### Exercise
Copy each line of the data below with the word "return".

(Part of a data file)
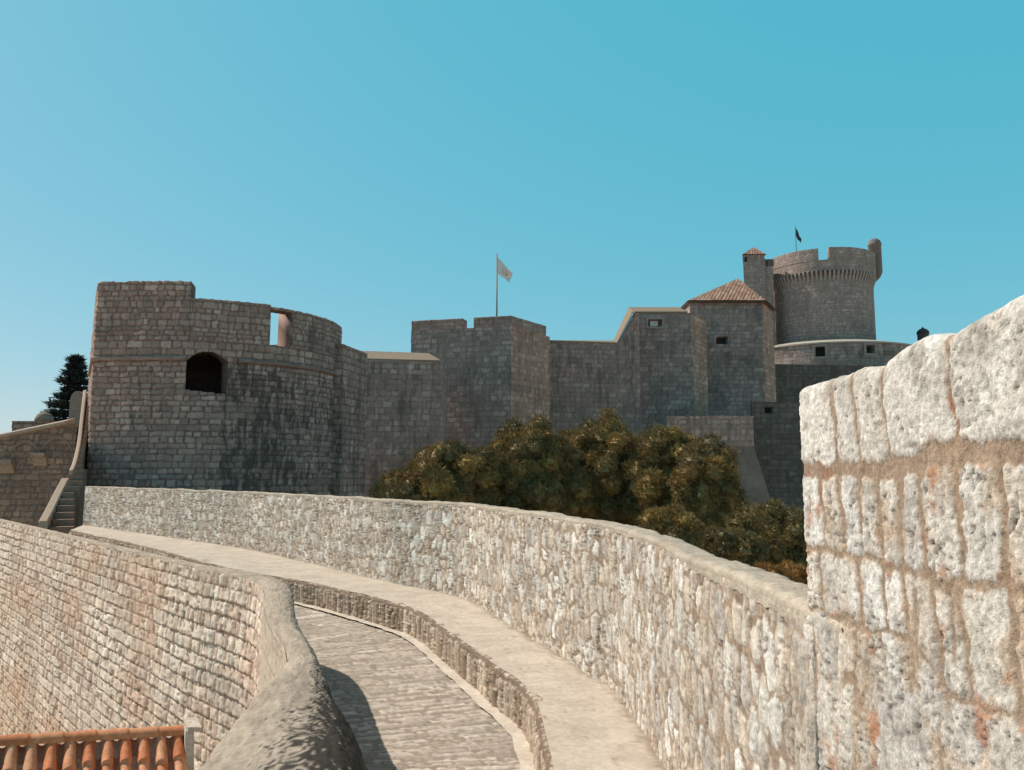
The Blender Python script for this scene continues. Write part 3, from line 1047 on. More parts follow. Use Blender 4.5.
def window(sc_, zc_, hw, hh, depth, arch=0.0, col=None, frame=0.0):
    def fn(s, v, disp, c):
        a = np.abs(s - sc_); top = zc_ + hh - arch * (np.clip(a / hw, 0, 1) ** 2)
        inside = (a < hw) & (v > zc_ - hh) & (v < top)
        if frame:
            fr = (a < hw + frame) & (v > zc_ - hh - frame) & (v < top + frame) & ~inside
            c = np.where(fr[..., None], c * 1.15, c); disp = np.where(fr, 0.05, disp)
        disp = np.where(inside, -depth, disp)
        if col is not None: c = np.where(inside[..., None], np.array(col), c)
        return disp, c
    return fn


FC = [(0.413, 0.289, 0.244), (0.35, 0.242, 0.203), (0.456, 0.331, 0.286), (0.382, 0.257, 0.218), (0.339, 0.252, 0.218)]
FCB = [(0.325, 0.252, 0.221), (0.278, 0.218, 0.194), (0.36, 0.286, 0.254), (0.302, 0.23, 0.2), (0.394, 0.314, 0.281)]
FM = rgb(0.20, 0.13, 0.105)

# ---------------- round bastion with the gun port
gun = empty('bastion_tower', (-11, 30, BASE))
tag(gun, 'nearest fortress tower, rounded on its right, with a dark arched gun port', 'tower')
GP = [(-18.1, 34.0), (gx(89.5, 27.0), 27.0), [(gx(91, 27.0), 26.98), (-12.6, 26.85), (-11.1, 26.9), (-9.3, 27.55), (-8.2, 28.35), (-7.4, 29.5), (-6.97, 30.8), (-6.9, 32.0)], (-6.95, 34.0)]
ZB_G = zat(345, 28.0)
Dg, hg = closed_plan(GP)
path_g = Path(Dg, side=-1, corners=hg)


def s_px(path, px, py=360, lo=0, hi=None):
    """arc length along a plan path of the point standing in direction px"""
    hi = path.L if hi is None else hi
    ss = np.linspace(lo, hi, 6000)
    P = path.pos(ss)
    q = P[:, 0] / P[:, 1] - (px - 512) / F / (cos(PITCH) - sin(PITCH) * (385 - py) / F)
    # front crossing: nearest
    ok = np.where(np.abs(q) < 0.004)[0]
    if len(ok) == 0: return ss[int(np.argmin(np.abs(q)))]
    d = np.hypot(P[ok, 0], P[ok, 1])
    return ss[ok[int(np.argmin(d))]]


sg0, sg1 = s_px(path_g, 183, 370), s_px(path_g, 230.5, 370)
zg_top, zg_bot = zat(350.5, 26.9), zat(391.5, 26.9)


sgm, sgw = (sg0 + sg1) / 2, (sg1 - sg0) / 2


def gp_top(a):
    return zg_top - 0.34 * np.clip(np.abs(a), 0, 1) ** 2.0


def gp_cut(s, z):
    a = (s - sgm) / sgw
    return (np.abs(a) < 1) & (z > zg_bot - 0.06 * a) & (z < gp_top(a))


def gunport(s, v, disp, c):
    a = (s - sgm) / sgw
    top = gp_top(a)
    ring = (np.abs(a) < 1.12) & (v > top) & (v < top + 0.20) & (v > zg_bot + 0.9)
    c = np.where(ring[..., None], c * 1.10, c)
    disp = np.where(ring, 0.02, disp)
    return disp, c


def gun_chamber():
    """vaulted chamber behind the port, its right cheek splayed"""
    m = 40
    a = np.concatenate([np.full(14, -1.0), np.linspace(-1, 1, m), np.full(14, 1.0), np.linspace(1, -1, 14)[1:-1]])
    zz = np.concatenate([np.linspace(zg_bot + 0.06, gp_top(np.array([-1.0]))[0], 14), gp_top(np.linspace(-1, 1, m)), np.linspace(gp_top(np.array([1.0]))[0], zg_bot - 0.06, 14), zg_bot - 0.06 * np.linspace(1, -1, 14)[1:-1]])
    p0, n0 = path_g.frame(np.array([sgm]), 0.05)
    rings = []
    zc = (zg_top + zg_bot) / 2
    for dep, lft, rgt, vert in ((-0.012, 0.03, 0.03, 0.02), (0.25, 0.12, -0.10, 0.0), (0.55, 0.3, -0.20, -0.02), (0.9, 0.5, -0.10, 0.06), (3.2, 0.9, 0.1, 0.3)):
        s = sgm + a * sgw + np.where(a < 0, -lft, rgt) * np.abs(a)
        p, n = path_g.frame(s, 0.05)
        z = zc + (zz - zc) * (1 + vert)
        rings.append(np.stack([p[:, 0] - n0[0, 0] * (dep + 0.02), p[:, 1] - n0[0, 1] * (dep + 0.02), z], -1))
    P = np.stack(rings + [], 0)
    P = np.concatenate([P, P[:, :1]], 1)
    V = P.reshape(-1, 3)
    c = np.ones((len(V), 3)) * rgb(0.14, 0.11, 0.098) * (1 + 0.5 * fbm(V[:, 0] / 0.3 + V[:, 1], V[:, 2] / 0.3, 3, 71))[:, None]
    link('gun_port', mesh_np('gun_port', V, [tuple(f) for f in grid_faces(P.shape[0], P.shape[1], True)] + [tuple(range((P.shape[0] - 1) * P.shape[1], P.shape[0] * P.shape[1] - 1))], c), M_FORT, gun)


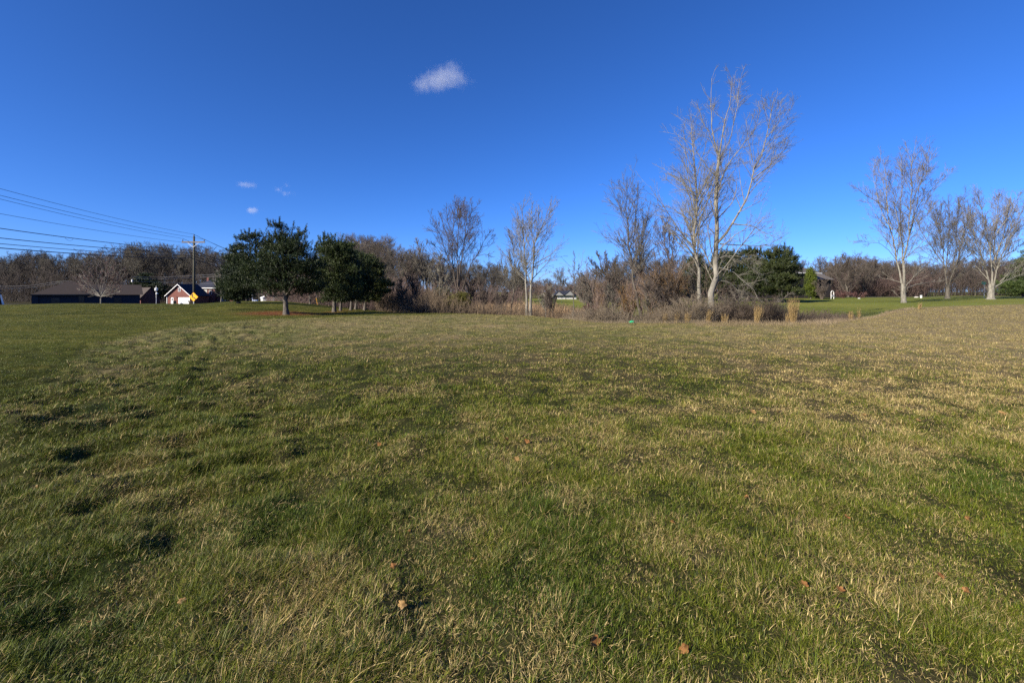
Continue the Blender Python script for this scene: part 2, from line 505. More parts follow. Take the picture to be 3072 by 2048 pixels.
# ------------------------------------------------------------------ turf: real blades
def make_blades(name, M_t, y0, y1, per, seg, seed, tlim=1.2):
    r = np.random.default_rng(seed)
    yy = np.linspace(y0, y1, 2000)
    pdf = np.where(yy < 3, 1, (3 / yy) ** 1.75) * yy
    cdf = np.cumsum(pdf); cdf /= cdf[-1]
    ty = np.interp(r.random(M_t), cdf, yy)
    tx = (r.random(M_t) * 2 - 1) * (tlim * ty + .6)
    # thin out on the mown lawn and past the field edge
    u = bearing(tx, ty)
    ml = mown_left(tx, ty)
    keep = (ty < edge_y(u) + .6) & ((y0 > 5) | (r.random(M_t) > .5 * sst(5.5, 9, ty))) & (r.random(M_t) < np.clip(.66 + .95 * fbm(tx * 4.2, ty * 4.2, 101, 2), .32, 1))
    tx, ty, ml = tx[keep], ty[keep], ml[keep]
    n = len(tx)
    k = np.maximum(1, ty / 3.2) ** .86
    big = np.clip(fbm(tx * 1.0, ty * 1.0, 111, 2) * .7 + fbm(tx * 3.1, ty * 3.1, 115, 2) * 1.7 + .38 + .35 * tuss(tx, ty), 0, 1.9) * (1 - .6 * ml)
    bx = np.repeat(tx, per); by = np.repeat(ty, per); kk = np.repeat(k, per); bg_ = np.repeat(big, per); mm = np.repeat(ml, per)
    nb = len(bx)
    ra = r.random(nb) * 2 * pi; rr = np.abs(r.normal(0, .032, nb)) * kk ** .6
    ox = np.cos(ra) * rr; oy = np.sin(ra) * rr
    px = bx + ox; py = by + oy
    pz = ground_z(px, py) - .004
    az = ra + r.normal(0, .9, nb)
    tuft_az = np.repeat(r.normal(.5, 1.6, n), per)
    dx = np.cos(az) + .3 * np.cos(tuft_az); dy = np.sin(az) + .3 * np.sin(tuft_az)
    dn = np.hypot(dx, dy) + 1e-6; dx /= dn; dy /= dn
    dead = r.random(nb) < np.clip(tan_amount(px, py) * .9, .14, .84) * (1 - .75 * mm)
    lean = np.clip(r.normal(.9, .36, nb) + dead * .3, .1, 1.42)
    Ln = (.018 + .036 * bg_ + .015 * r.random(nb)) * r.uniform(.55, 1.25, nb) * (1 - .3 * mm) * kk ** .18
    lng = r.random(nb) < .04
    Ln = np.where(lng, Ln * 1.8, Ln)
    wd = r.uniform(.0009, .0019, nb) * kk ** .86
    sx = -dy; sy = dx
    tw = r.normal(0, .6, nb)
    # profile of a blade: leans more towards the tip
    hs_ = np.linspace(0, 1, seg + 1)
    lev = []
    cx = px.copy(); cy = py.copy(); cz = pz.copy()
    for s in range(seg + 1):
        a = np.clip(lean * (.6 + .62 * hs_[s]), 0, 1.8)
        if s:
            cx = cx + dx * np.sin(a) * Ln / seg; cy = cy + dy * np.sin(a) * Ln / seg; cz = cz + np.cos(a) * Ln / seg
        w = wd * (1 - hs_[s] ** 1.6)
        if s < seg:
            wx = sx * np.cos(tw); wy = sy * np.cos(tw); wz = np.sin(tw) * .6
            lev.append(np.stack([cx - wx * w, cy - wy * w, cz - wz * w], 1))
            lev.append(np.stack([cx + wx * w, cy + wy * w, cz + wz * w], 1))
        else:
            lev.append(np.stack([cx, cy, cz], 1))
    nv = 2 * seg + 1
    V = np.stack(lev, 1).reshape(-1, 3)
    b = np.arange(nb)[:, None] * nv
    quads = [b + np.array([[2 * s, 2 * s + 1, 2 * s + 3, 2 * s + 2]]) for s in range(seg - 1)]
    tris = b + np.array([[2 * seg - 2, 2 * seg - 1, 2 * seg]])
    g1 = np.array([.036, .062, .004]); g2 = np.array([.135, .142, .014]); d1 = np.array([.17, .12, .032]); d2 = np.array([.52, .40, .18])
    q = r.random(nb)[:, None]
    c = np.where(dead[:, None], d1 * (1 - q) + d2 * q, g1 * (1 - q) + g2 * q)
    lush = sst(.15, .55, fbm(px * .9 + 9, py * .9, 71, 3))[:, None] * (~dead)[:, None]
    c = c * (1 - .5 * lush) + np.array([.03, .062, .006]) * .5 * lush
    fade = sst(8, 24, py)[:, None]                       # single pale straws stop standing out far off
    c = c * (1 - .78 * fade) + c.mean(0) * .38 * fade + ground_col(px, py) * .42 * fade
    c = c * (1 + .22 * np.repeat(r.normal(0, 1, n), per))[:, None].clip(.45, 1.7) * 1.13
    me = np_mesh(name, V, quads + [tris], np.repeat(c, nv, 0).clip(0, 1))
    return me


def make_turf():
    a = make_blades('grass', 118000, 1.0, 9.0, 15, 3, 1)
    o = link('grass', a, M['blade'])
    props(o, 'short green and straw coloured grass covering the near field', 'grass', kind='stuff')
    b = make_blades('grass', 125000, 9.0, 48.0, 10, 2, 2, 1.17)
    o = link('grass', b, M['blade'])
    props(o, 'straw coloured and green grass spreading over the far half of the field', 'grass', kind='stuff')


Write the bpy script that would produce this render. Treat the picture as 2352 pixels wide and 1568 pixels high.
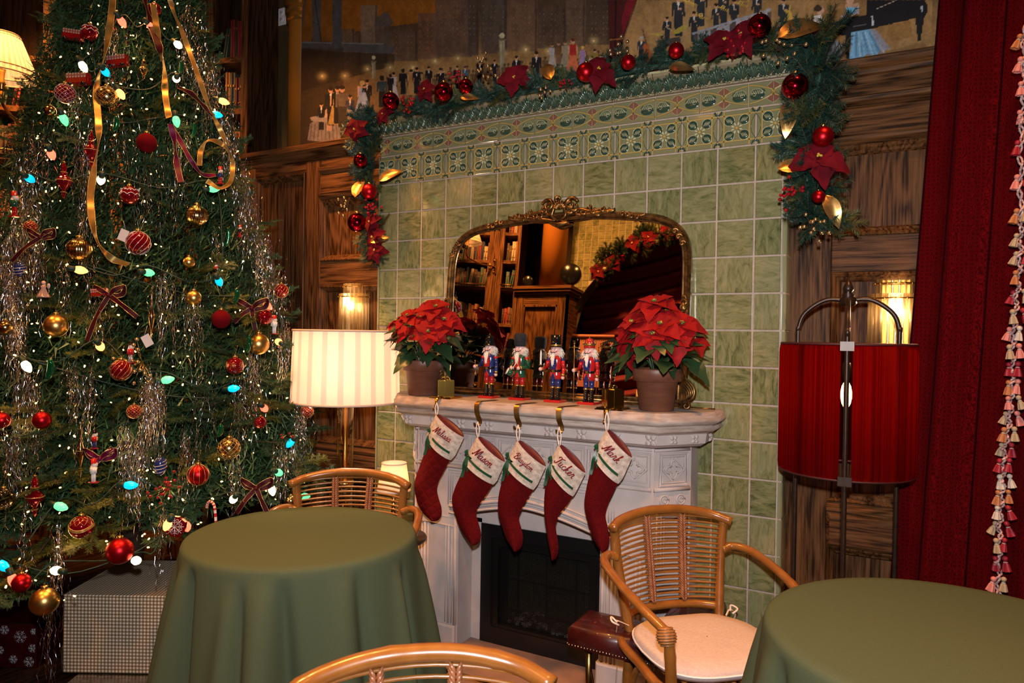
import bpy, math, random, numpy as np
from mathutils import Matrix, Vector
random.seed(7); rng = np.random.default_rng(7)
S = bpy.context.scene; COL = S.collection
for o in list(bpy.data.objects): bpy.data.objects.remove(o)
# ---------------------------------------------------------------- camera
CAM = np.array([2.3947, -3.0747, 1.5113]); FOC = 1625.4
RM = np.array([[0.87783, 0.47872, 0.01546], [0.01803, -0.00078, -0.99984], [-0.47863, 0.87797, -0.00932]])
cd = bpy.data.cameras.new('camera'); cam = bpy.data.objects.new('camera', cd); COL.objects.link(cam)
m = Matrix.Identity(4)
for i in range(3):
    m[i][0] = RM[0, i]; m[i][1] = -RM[1, i]; m[i][2] = -RM[2, i]; m[i][3] = CAM[i]
cam.matrix_world = m; cd.sensor_width = 36; cd.lens = FOC / 2352 * 36; cd.clip_start = .05
cd.dof.use_dof = True; cd.dof.focus_distance = 3.1; cd.dof.aperture_fstop = 5.6
S.camera = cam
# ---------------------------------------------------------------- world, lights, exposure
S.view_settings.view_transform = 'Standard'; S.view_settings.look = 'None'; S.view_settings.gamma = 1
S.view_settings.exposure = 0.0
S.cycles.use_denoising = True; S.cycles.sample_clamp_indirect = 4; S.cycles.sample_clamp_direct = 30
S.cycles.max_bounces = 7; S.cycles.diffuse_bounces = 3; S.cycles.glossy_bounces = 4; S.cycles.transmission_bounces = 6
S.cycles.transparent_max_bounces = 12; S.cycles.caustics_reflective = False; S.cycles.caustics_refractive = False
w = bpy.data.worlds.new('world'); S.world = w; w.use_nodes = True
w.node_tree.nodes['Background'].inputs[0].default_value = (.6, .35, .2, 1); w.node_tree.nodes['Background'].inputs[1].default_value = .003
def light(name, typ, loc, energy, color, size=.1, aim=None, **k):
    L = bpy.data.lights.new(name, typ); L.energy = energy; L.color = color
    if typ == 'AREA': L.shape = 'DISK'; L.size = size
    elif typ != 'SUN': L.shadow_soft_size = size
    for a, b in k.items(): setattr(L, a, b)
    o = bpy.data.objects.new(name, L); COL.objects.link(o); o.location = loc
    if aim is not None: o.rotation_euler = (Vector(aim) - Vector(loc)).to_track_quat('-Z', 'Y').to_euler()
    return o
FL = CAM + np.array([.02, -.03, .24])
light('camera_flash', 'AREA', FL, 46, (1.0, .97, .98), .08, aim=FL + RM[2] * 3 + np.array([.25, .1, .05]), spread=math.radians(130))
for lx, ly, e, ax, ay, az, sp_ in ((.5, -1.35, 28, .5, -1.25, 0, 75), (2.7, -1.3, 28, 2.7, -1.2, 0, 75), (-.9, -1.1, 34, -.75, .15, 1.2, 50), (-1.3, -2.4, 26, -1.3, -2.4, 0, 100), (-1.7, -1.5, 62, -2.3, -.2, 2.7, 58), (1.0, -3.6, 40, 1, -3.6, 0, 100), (-1.3, -3.0, 60, -1.5, -4.3, 2.2, 90), (.2, -3.2, 34, .1, -4.8, 2.6, 90)):  # table downlights; those aimed at panels, bookcases and far wall are added fill
    light('downlight_or_fill', 'AREA', (lx, ly, 4.38), e, (1.0, .4, .1), .25, aim=(ax, ay, az), spread=math.radians(sp_))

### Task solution
        return disp, c
    return fn
    if len(ok) == 0: return ss[int(np.argmin(np.abs(q)))]
    return ss[ok[int(np.argmin(d))]]
    return zg_top - 0.34 * np.clip(np.abs(a), 0, 1) ** 2.0
    return (np.abs(a) < 1) & (z > zg_bot - 0.06 * a) & (z < gp_top(a))
    return disp, c
    return me
    return o